This is how ISPs really prioritise your gaming traffic

From my experience, and on playing rocket league, I got:

220ms latency with FNB Connect, 180ms on Axxess, Web Africa and Afrihost. 160ms with Crystal Web.

Furthermore, when pinging a UK site, I get 154ms on Crystal Web, 159ms on mweb being the next closest.

The difference between 160 and 180 might not sound like much, but it makes a big difference in Rocket league and battlefield 4
 
Bla bla bla bla...your traffic is shaped even on an "Unshaped" account. It does not make sense for an ISP to not apply shaping or QoS (prioritization) for users.

QoS deals with resource reservation control mechanisms rather than the achieved service quality. Quality of service is the ability to provide different priority to different applications, users, or data flows, or to guarantee a certain level of performance to a data flow. The primary goal of QoS is to provide priority including dedicated bandwidth, controlled jitter and latency (required by some real-time and interactive traffic), and improved loss characteristics. Also important is making sure that providing priority for one or more flows does not make other flows fail.
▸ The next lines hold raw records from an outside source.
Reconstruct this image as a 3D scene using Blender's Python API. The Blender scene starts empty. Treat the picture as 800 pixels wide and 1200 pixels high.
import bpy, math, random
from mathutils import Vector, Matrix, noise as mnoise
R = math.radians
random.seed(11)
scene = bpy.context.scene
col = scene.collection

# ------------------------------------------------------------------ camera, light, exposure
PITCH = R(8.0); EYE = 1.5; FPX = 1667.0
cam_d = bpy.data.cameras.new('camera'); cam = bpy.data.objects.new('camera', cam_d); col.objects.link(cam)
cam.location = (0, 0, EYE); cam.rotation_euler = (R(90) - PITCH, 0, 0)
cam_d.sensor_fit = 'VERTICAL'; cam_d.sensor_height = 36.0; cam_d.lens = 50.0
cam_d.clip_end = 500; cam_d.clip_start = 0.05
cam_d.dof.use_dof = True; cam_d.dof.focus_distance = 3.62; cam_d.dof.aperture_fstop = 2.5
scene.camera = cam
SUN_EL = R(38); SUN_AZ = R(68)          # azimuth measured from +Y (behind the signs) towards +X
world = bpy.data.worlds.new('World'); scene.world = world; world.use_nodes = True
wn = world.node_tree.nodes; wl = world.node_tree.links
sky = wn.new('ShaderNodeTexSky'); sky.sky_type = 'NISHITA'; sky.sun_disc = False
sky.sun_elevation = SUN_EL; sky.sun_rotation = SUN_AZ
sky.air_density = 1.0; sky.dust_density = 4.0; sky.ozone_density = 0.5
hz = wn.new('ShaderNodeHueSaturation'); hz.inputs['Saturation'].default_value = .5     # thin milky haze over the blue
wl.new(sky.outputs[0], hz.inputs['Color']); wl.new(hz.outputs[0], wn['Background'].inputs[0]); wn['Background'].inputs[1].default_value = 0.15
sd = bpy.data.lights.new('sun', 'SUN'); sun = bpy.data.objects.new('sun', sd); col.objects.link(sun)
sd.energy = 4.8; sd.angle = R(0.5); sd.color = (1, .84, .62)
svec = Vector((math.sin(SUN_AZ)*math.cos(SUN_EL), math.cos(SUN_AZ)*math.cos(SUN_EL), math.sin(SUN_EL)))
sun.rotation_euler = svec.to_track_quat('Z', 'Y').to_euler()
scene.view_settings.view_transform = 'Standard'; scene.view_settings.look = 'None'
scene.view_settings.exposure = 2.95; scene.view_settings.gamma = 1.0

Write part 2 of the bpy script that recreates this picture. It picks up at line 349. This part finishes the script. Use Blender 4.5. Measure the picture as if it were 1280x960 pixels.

Shaping is used to create a traffic flow that limits the full bandwidth potential of the flow(s). This is used to prevent overflow problems.

QoS has essentially 3 levels at which it can operate : Best-effort service (no differentiation between flows, aka unshaped), Differentiated service (Some traffic is treated better than the rest), Guaranteed service (absolute reservation of network resources for specific traffic). I can guarantee you that home users will not get a pure "Best-effort" service and will most likely have a type of tailored "Differentiated service". Like it says in the article, "You can’t prioritize one protocol over another without shaping it."

I'll use the Steam example; To prioritize steam traffic you first need to identify and classify it. Steam uses UDP ports 27000 - 27015 and UDP ports 27015 - 27030 ; That's a good starting point for classifying traffic. So you basically give priority to a server with a known IP address (like a dedicated game server) where the communication is happening on the known ports (see above) and you give it a higher priority than say traffic going to port 80/443 (HTTP/HTTPS).

So basically because this traffic gets a higher priority it "moves quicker" whereas your normal web browsing will not be seriously negatively affected especially if (and I'll use a 10 Mbps link as an example) your game traffic consumes a relatively constant 1Mbps, you still have a full 9 available for everything else, and because normal HTTP/HTTPS traffic can wait a ms or two without affecting the end user experience it's not a big deal.

I just wish ISPs will stop lying to ADSL customers by telling them they have an "unshaped" service. The only true unshaped ADSL you will get is a business contract and even then they deprioritize your traffic after office hours.